4 Nisan 2012 Çarşamba

Fırlatılmış Optimistlik

     Hayatın doruklarına çıkıp da iki tur atasım geliyor bazen Jack Sparrow'dan çaldığım kayıkla beraber. Zaten Jack de onu bir denizciden çalmış Gençlik Pınarı'nı bulmaya giderken. Çalıntı malın çalıntısı benimdir diyerek ben de tıkıştırdım eşyalarımı içine. Neyseciğime, konunun bezi bu taraklarda değil ama. Ben ne diyordum yia? He, hayatın doruklarında kayıkla beraber iki takılasım geldi benim. Pek bir korsan havamdayım bu aralar, uçak yolculuğu içimdeki korsanlığı dışarı fırlattı acımasızca. Ne alakaysa artık?
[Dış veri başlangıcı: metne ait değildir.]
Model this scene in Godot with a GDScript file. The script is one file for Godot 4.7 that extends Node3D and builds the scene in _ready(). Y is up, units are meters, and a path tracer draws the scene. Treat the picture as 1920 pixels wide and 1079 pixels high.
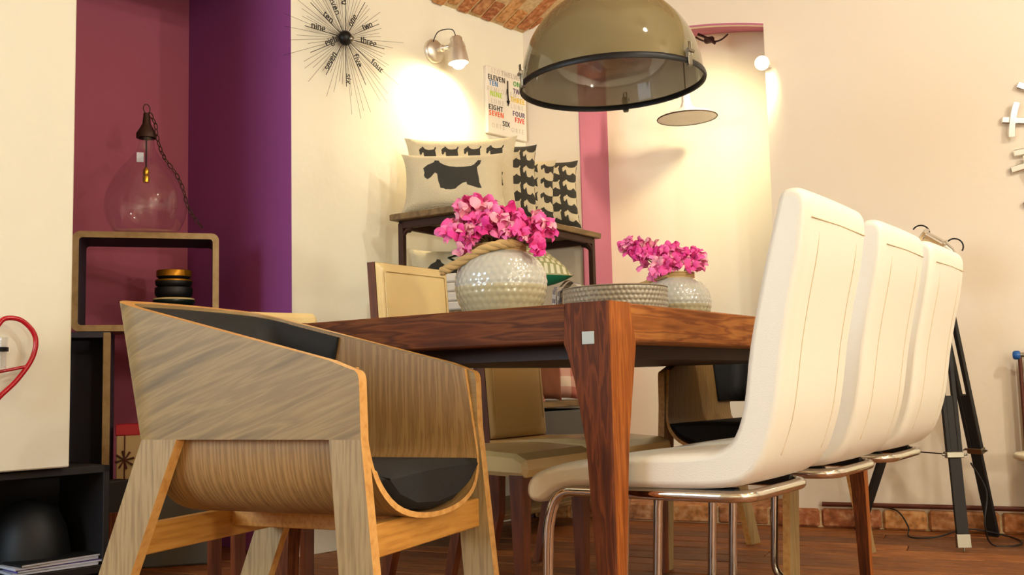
extends Node3D
# A furniture showroom: dining table with vases, armchairs, white cantilever chairs, shelf of cushions, purple alcove.

var taken := {}
var M := {}
var rng := RandomNumberGenerator.new()
const LEFT_A := 1.43938      # turn of the left wall about y (82.47 degrees)
const BACK_A := 0.17279      # turn of the back wall (9.9 degrees)
var CORNER := Vector3(-1.297, 0, -1.549)


func _ready() -> void:
	rng.seed = 11
	make_camera()
	make_environment()
	make_materials()
	make_lights()
	make_room()
	make_floor()
	make_vault()
	make_plinth()
	make_table()
	make_armchairs()
	make_white_chairs()
	make_leather_chairs()
	make_shelf_unit()
	make_cushions()
	make_shelf_stock()
	make_vases()
	make_planter()
	make_pendant()
	make_sconce()
	make_star_clock()
	make_word_clock()
	make_niche_things()
	make_alcove_things()
	make_left_things()
	make_tripod_lamp()
	make_mirror()
	make_radiator()


# ------------------------------------------------------------------ camera, light
func make_camera() -> void:
	var cam := Camera3D.new()
	cam.name = "camera"
	cam.fov = 31.4738
	cam.near = 0.05
	cam.far = 60.0
	var b := Basis(Vector3(0.820148, -0.023683, -0.571660), Vector3(0.072755, 0.995349, 0.063144), Vector3(0.567506, -0.093379, 0.818057))
	cam.transform = Transform3D(b, Vector3(1.386434, 0.62, 2.462145))
	add_child(cam)
	cam.current = true


func make_environment() -> void:
	var we := WorldEnvironment.new()
	we.name = "world_environment"
	var e := Environment.new()
	var sky := Sky.new()
	var sm := ProceduralSkyMaterial.new()
	sm.sky_top_color = Color(0.45, 0.58, 0.78)
	sm.sky_horizon_color = Color(0.75, 0.82, 0.9)
	sm.ground_bottom_color = Color(0.3, 0.3, 0.3)
	sm.ground_horizon_color = Color(0.6, 0.62, 0.64)
	sky.sky_material = sm
	e.background_mode = Environment.BG_SKY
	e.sky = sky
	e.background_energy_multiplier = 1.0
	e.tonemap_mode = Environment.TONE_MAPPER_LINEAR
	e.tonemap_exposure = 1.06
	e.sdfgi_enabled = true
	e.ssao_enabled = true
	e.ssil_enabled = true
	we.environment = e
	add_child(we)


func omni(called: String, at: Vector3, col: Color, energy: float, size: float, parent: Node = self) -> void:
	var l := OmniLight3D.new()
	l.name = called
	l.light_color = col
	l.light_energy = energy
	l.light_size = size
	l.omni_range = 14.0
	l.omni_attenuation = 2.0
	l.shadow_enabled = true
	parent.add_child(l, true)
	l.position = at


func make_lights() -> void:
	var warm := Color(0.955, 0.965, 0.925)
	# ceiling spots of the showroom (their reflections show in the pendant)
	var spots := [Vector3(2.6, 2.45, -0.4), Vector3(3.6, 2.4, 0.9), Vector3(1.3, 2.6, 0.3), Vector3(3.4, 2.45, 2.4)]
	var what := ["above the white chairs", "beside the radiator wall", "over the middle of the table", "near the entrance"]
	for i in 4:
		var t := thing("ceiling_spotlight", "round white ceiling spotlight with a glowing glass face " + what[i], "spotlight", spots[i], 0.0, "ceiling spotlights")
		var s := begin()
		lathe(s, [Vector2(0.0, 0.1), Vector2(0.05, 0.1), Vector2(0.055, 0.09), Vector2(0.055, 0.012), Vector2(0.05, 0.012)], 24)
		tube(s, [Vector3(0, 0.1, 0), Vector3(0, 0.55, 0)], 0.008, 8)
		obj("housing", s, M.white_enamel, t)
		s = begin()
		lathe(s, [Vector2(0.0, 0.012), Vector2(0.05, 0.012), Vector2(0.0, 0.011)], 24)
		obj("glowing_lens", s, M.lamp_glow, t)
		omni("spot_light", Vector3(0, -0.03, 0), warm, [2.3, 1.4, 1.2, 1.2][i], 0.05, t)
	# low globe lamp by the entrance: the key light that throws the chair shadows on the clock wall
	var g := thing("globe_lamp", "glowing glass globe lamp on a slim black stand near the entrance", "lamp", Vector3(3.3, 0, 2.15))
	var gs := begin()
	lathe(gs, [Vector2(0.0, 0.02), Vector2(0.13, 0.02), Vector2(0.13, 0.0), Vector2(0, 0)], 24)
	tube(gs, [Vector3(0, 0.02, 0), Vector3(0, 0.78, 0)], 0.012, 10)
	obj("stand", gs, M.black_metal, g)
	gs = begin()
	ball(gs, Vector3(0, 0.87, 0), Vector3.ONE * 0.09, 20, 12)
	obj("glowing_globe", gs, M.lamp_glow, g)
	omni("globe_light", Vector3(0, 0.87, 0), Color(0.97, 0.96, 0.9), 2.7, 0.09, g)
	# daylight through the window behind the viewer
	var a := AreaLight3D.new()
	a.name = "window_daylight"
	a.area_size = Vector2(1.5, 1.3)
	a.light_color = Color(0.84, 0.93, 1.0)
	a.light_energy = 8.4
	a.shadow_enabled = true
	add_child(a)
	a.position = Vector3(-1.2, 1.55, 4.5)


# ------------------------------------------------------------------ materials
func noise_tex(freq: float, oct: int, ramp: Array, seed_n := 1, size := 512, normal := false, bump := 4.0, type := FastNoiseLite.TYPE_SIMPLEX_SMOOTH) -> NoiseTexture2D:
	var n := FastNoiseLite.new()
	n.noise_type = type
	n.frequency = freq
	n.fractal_octaves = oct
	n.seed = seed_n
	var t := NoiseTexture2D.new()
	t.width = size
	t.height = size
	t.seamless = true
	t.noise = n
	if normal:
		t.as_normal_map = true
		t.bump_strength = bump
	elif ramp.size():
		var g := Gradient.new()
		var off := PackedFloat32Array()
		var col := PackedColorArray()
		for r in ramp:
			off.append(r[0])
			col.append(r[1])
		g.offsets = off
		g.colors = col
		t.color_ramp = g
	return t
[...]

Korsanlık zamane gençlerinin mizacına ters esasında, belki ben de dahilim buna. Ama olsun, hayatın not defterine tecrübeleri kaydetmek babında iki fink atılabilir o kayığın üzerinde. Bir bayrak sallama falan. Efendime söyleyim dürbünle kombinlemek bayrağın rengini. Bir de puslu bir pusula. Of. En çok istediğim şeyin yerini de göstersin. Şu an bu doğmamış kitabım olabilir ama. Ya da susadığım halde almaya üşendiğim bir bardak su.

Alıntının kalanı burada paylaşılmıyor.